In trying to have it all, working moms often confront a big problem: doing it all. Even when both parents in a family work full-time, working moms often end up doing more housework than working dads. But a new working paper may have found a way to make that housework more equal: when men are offered their own parental leave, they do more housework, while their wives do more work at the office.
Cornell University Ph.D. candidate Ankita Patnaik studied a "daddy-only" parental leave program that Quebec instituted in 2006, finding that it both greatly increased the rates at which fathers took leave and made housework more gender-equal...and, counterintuitively, meant mothers spent more time with the kids.
What was studied
Patnaik studied Quebec's Parental Insurance Program (QPIP), which the province instituted when it left Canada's national employment insurance program. What made the QPIP program unique was that it was a "daddy-only" program — that is, it expressly reserved some parental leave for fathers. Prior to QPIP, Quebecers had a set amount of shared leave for a family, and either parent could use it. Under that program, families essentially left benefits unclaimed, as they didn't want to forgo income. QPIP helped lessen that burden, because it paid out higher benefits than the national program.
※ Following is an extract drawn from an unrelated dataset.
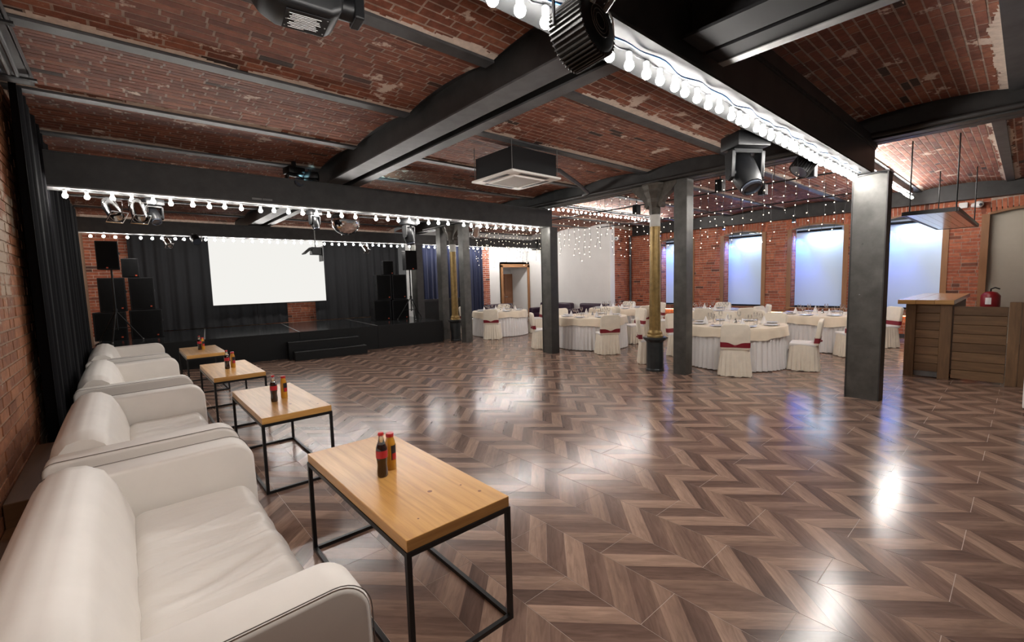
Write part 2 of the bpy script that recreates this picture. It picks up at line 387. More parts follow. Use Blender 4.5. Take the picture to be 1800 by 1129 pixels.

The introduction of Quebec's program created a unique scenario in which to study how people react to new, men-only parental leave — Patnaik was able to use other provinces as "control" groups and compared them to Quebec.
What was found
Fathers' leave from work grew tremendously after the program was in place — their participation in parental leave picked up by 250 percent after QPIP was instituted, and the length of their leave increased by 150 percent. That's despite the fact that men had had leave at their disposal before — when offered their own specific daddy-only leave (albeit with better monetary benefits), men took it up more. They also reported spending more time at home and with their family members.
Moms, meanwhile, worked more and earned more money when exposed to the program. Mothers' incomes grew significantly — by more than 5,000 Canadian dollars, in part due to more hours worked and more full-time employment. Changes in men's incomes were not statistically significant.
The new policy also changed patterns of behavior at home, making housework less sex-specialized. The dads started not only spending more time with families but taking on household tasks like grocery shopping that had mostly been the province of women. Meanwhile, women cut back on housework. However, interestingly, women more than made up for their lower levels of housework by doing more childcare.
What it means
The study's results suggest that fathers responded not only to the increased benefits under Quebec's new program but also to the very fact that the program set aside hours specifically for fathers, Patnaik writes. That suggests something important: that simply offering shared parental leave may not inspire fathers to take leave, but setting aside leave specifically for dads does get them to take it, shifting the total amount of leave-taking more toward men. This sort of program, by setting time aside for men, may reduce the stigma of taking leave to spend time with the family.
And if parental leave for dads improves moms' labor market outcomes, it could mean that this kind of parental leave policy would make the labor market simply work better. Working mothers are as capable of workers as working fathers but nevertheless tend to work less and disproportionately do more housework. When those women "lean out," to borrow a phrase from Sheryl Sandberg, it means the workforce as a whole misses out on their full talent and potential...and it can set those women up for a lifetime of lower earnings.
It's true that women ended up doing more "unpaid work" at home after this policy was put in place in the sense that they ended up doing more childcare, but this may depend on your definition of "work" — it may be that those moms prefer childcare to housework, and this new policy may have freed them up to spend time with their kids. Moreover, this study suggests that daddy-only leave creates a "win-win" scenario, as Patnaik puts it: it improves gender equality at work without sacrificing parents' time with their kids.
One caveat, however: as with any working paper, this is a preliminary study, and it has not been peer-reviewed.